Day 356 - Medieval sculpture



 May 7, 2024

Gallery 520 is at the area behind the large choir screen in the Medieval Art galleries. (At Christmas, the front of that screen is the site of the "angel tree" and the Neapolitan creche, where I make an annual pilgrimage; the figures of peasants tending their flocks and coming to adore the Christ child never fail  to move me.)  The gallery contains tapesetries, a large coffer, and a 14th-century Italian column head showing Saint Veronica holding up her veil on which a rather ugly head of Christ appears. A display case holds a parchment from 1466-67, during the War of the Roses, that charts the genealogy of the kings of England.  Edward IV's claim to the throne is substantiated by the inclusion among his forebears of King David, Alexander the Great, King Arthur, and William the Conqueror.  

Most of the gallery, however, is devoted to sculpture.  Dating from about 1325 to 1550, the statuary comes from all over Western Europe (France, Germany, the Low Countries, Spain, and Italy). The works range in size, from statuettes  to just short of life size, and in medium, with examples carved from limestone, alabaster, and many kinds of wood. But they do not vary in their themes: All the subjects are religious. I'm struck, not for the first time, by the emotional expressiveness of many of the wood sculptures. In depictions of the Deposition, the grief of Jesus' mourners is palpable. I wonder if sculpture as a medium allowed for greater realism  and less idealization in its depictions of the human form than did painting.

Whatever the emotional realism of the statues,  the stories they tell, particularly those related to the lives of the saints, are sometimes just plain weird. Today's entry shows two works that strike me as especially odd.
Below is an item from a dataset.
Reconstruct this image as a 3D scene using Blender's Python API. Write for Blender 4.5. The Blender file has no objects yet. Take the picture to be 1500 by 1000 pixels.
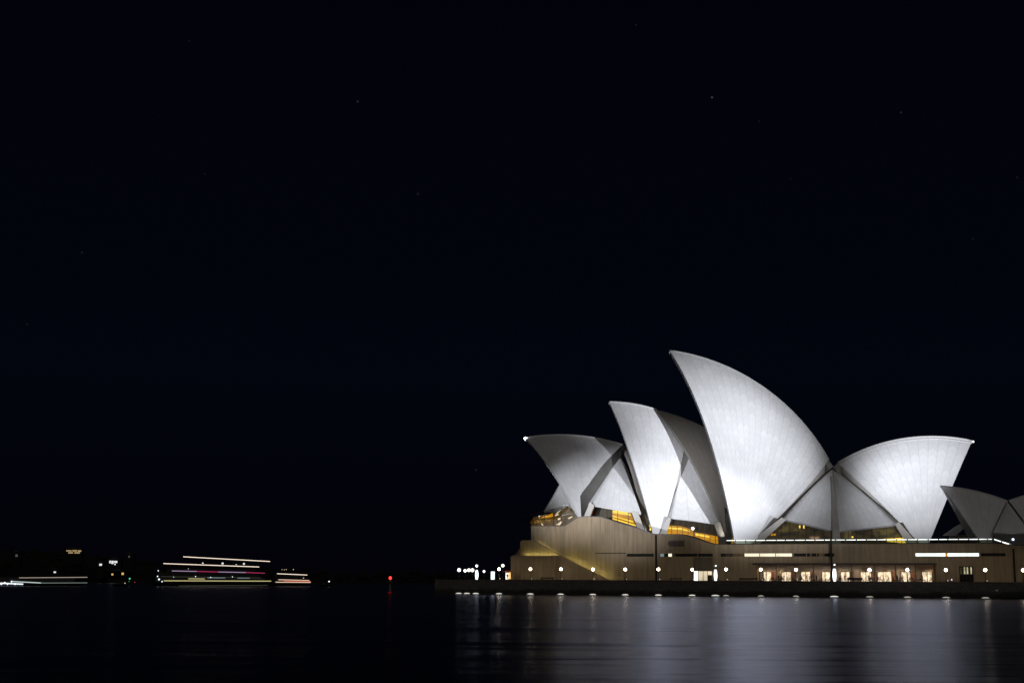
import bpy, math, random
import numpy as np
from mathutils import Vector, Matrix
random.seed(7)
S = bpy.context.scene
COL = S.collection

# ------------------------------------------------------------------ camera
F = 2083.33                      # focal length in photo pixels (1500 wide)
H = 3.2                          # eye height over the water
PITCH = math.atan(352 / F)
ROLL = -0.0055
_r = np.array([1, 0, 0.]); _u = np.array([0, -math.sin(PITCH), math.cos(PITCH)])
CF = np.array([0, math.cos(PITCH), math.sin(PITCH)])
CR = math.cos(ROLL) * _r - math.sin(ROLL) * _u
CU = math.sin(ROLL) * _r + math.cos(ROLL) * _u
C0 = np.array([0, 0, H])
cam = bpy.data.cameras.new("camera"); camo = bpy.data.objects.new("camera", cam); COL.objects.link(camo)
cam.lens = 50; cam.sensor_width = 36; cam.clip_end = 20000; cam.clip_start = 0.5
m = Matrix.Identity(4)
for i in range(3):
    m[i][0] = CR[i]; m[i][1] = CU[i]; m[i][2] = -CF[i]; m[i][3] = C0[i]
camo.matrix_world = m
S.camera = camo

def ray(px, py):
    d = CF * F + CR * (px - 750) + CU * (500 - py)
    return d / np.linalg.norm(d)
def hit(px, py, p0, n):
    d = ray(px, py)
    return C0 + d * (((p0 - C0) @ n) / (d @ n))
def proj(p):
    q = np.asarray(p) - C0; z = q @ CF
    return 750 + F * (q @ CR) / z, 500 - F * (q @ CU) / z

# ------------------------------------------------------------------ world: night sky with a few stars
W = bpy.data.worlds.new("World"); S.world = W; W.use_nodes = True
nt = W.node_tree; nt.nodes.clear()
def N(t, kind, **kw):
    n = t.nodes.new(kind)
    for k, v in kw.items(): setattr(n, k, v)
    return n
out = N(nt, 'ShaderNodeOutputWorld'); bg = N(nt, 'ShaderNodeBackground')
tc = N(nt, 'ShaderNodeTexCoord'); sep = N(nt, 'ShaderNodeSeparateXYZ')
nt.links.new(tc.outputs['Generated'], sep.inputs[0])
cr = N(nt, 'ShaderNodeValToRGB')
nt.links.new(sep.outputs['Z'], cr.inputs[0])
e = cr.color_ramp.elements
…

The smaller statue (perhaps 18 inches high) was carved of alabaster by an unknown  French sculptor around 1475. It depicts Saint Margaret of Antioch, who was ultimately martyred under Diocletian.  Before that, however, she was swallowed by the devil in the form of a dragon but managed to escape unscathed by making  the sign of the cross .Here she is shown bursting out of the dragon's back, rather reminiscent of Venus on the halfshell.  Margaret turns out to be quite a babe, with her high, full breasts, wasp waist, and long ringlets that make her look like the model in an ad for a shampoo for curly-headed women. 
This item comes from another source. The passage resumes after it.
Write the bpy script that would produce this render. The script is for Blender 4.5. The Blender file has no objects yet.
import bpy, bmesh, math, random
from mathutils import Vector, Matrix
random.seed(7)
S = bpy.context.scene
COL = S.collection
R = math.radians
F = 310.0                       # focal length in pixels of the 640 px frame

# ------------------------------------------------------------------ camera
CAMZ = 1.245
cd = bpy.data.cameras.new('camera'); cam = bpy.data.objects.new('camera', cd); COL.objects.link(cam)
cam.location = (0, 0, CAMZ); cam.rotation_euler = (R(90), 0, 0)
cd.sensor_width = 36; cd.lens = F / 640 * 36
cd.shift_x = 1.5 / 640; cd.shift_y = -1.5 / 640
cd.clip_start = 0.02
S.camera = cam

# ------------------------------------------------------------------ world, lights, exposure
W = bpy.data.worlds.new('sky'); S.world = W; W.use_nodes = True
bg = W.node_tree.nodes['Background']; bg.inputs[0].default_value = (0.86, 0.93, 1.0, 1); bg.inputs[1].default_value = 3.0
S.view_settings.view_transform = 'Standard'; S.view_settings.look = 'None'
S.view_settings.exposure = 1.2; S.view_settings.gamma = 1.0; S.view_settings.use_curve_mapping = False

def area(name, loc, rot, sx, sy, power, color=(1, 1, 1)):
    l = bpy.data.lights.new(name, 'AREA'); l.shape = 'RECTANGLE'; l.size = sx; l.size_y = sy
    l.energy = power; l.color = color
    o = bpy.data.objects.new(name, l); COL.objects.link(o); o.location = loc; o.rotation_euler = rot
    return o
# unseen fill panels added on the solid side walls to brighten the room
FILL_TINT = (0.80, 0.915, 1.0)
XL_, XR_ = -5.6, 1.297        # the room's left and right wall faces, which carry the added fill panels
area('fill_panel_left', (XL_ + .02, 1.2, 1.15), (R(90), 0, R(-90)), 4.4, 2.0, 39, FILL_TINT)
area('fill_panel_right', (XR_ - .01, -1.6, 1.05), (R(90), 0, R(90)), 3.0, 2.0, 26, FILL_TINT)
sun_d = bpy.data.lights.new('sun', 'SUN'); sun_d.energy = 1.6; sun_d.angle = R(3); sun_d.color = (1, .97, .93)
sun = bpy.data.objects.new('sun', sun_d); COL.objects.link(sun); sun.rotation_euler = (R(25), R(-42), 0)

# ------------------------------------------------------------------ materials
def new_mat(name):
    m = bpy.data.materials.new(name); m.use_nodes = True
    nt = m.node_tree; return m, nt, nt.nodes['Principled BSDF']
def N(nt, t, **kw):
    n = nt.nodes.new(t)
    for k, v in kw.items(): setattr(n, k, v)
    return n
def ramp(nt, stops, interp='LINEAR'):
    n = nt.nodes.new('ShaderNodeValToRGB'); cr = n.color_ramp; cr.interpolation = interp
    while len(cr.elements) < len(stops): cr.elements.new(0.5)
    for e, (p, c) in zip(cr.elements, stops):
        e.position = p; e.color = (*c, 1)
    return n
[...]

A second sculpture, this one about four and a half feet high, was carved  of oak and made in the South Netherlands around 1500. The story it tells is a gruesome one: Saint Nicholas restoring life to  three young boys who were killed by a butcher and thrown into a pickling vat. Pickling brine - really? The saint sits on a chair, his right hand raised in blessing, his eyes apparently closed in prayer, while the three boys, whose scale is miniature compared with that of the saint, gaze upward in imploration either of God or of Nicholas himself. 

Did people in the Middle Ages believe that dragons actually existed? That Saint Nicholas could raise the dead, much less raise dead people who ohad been pickled? Yet these stories and myths make no more - or less - sense than those of other religions, including my own.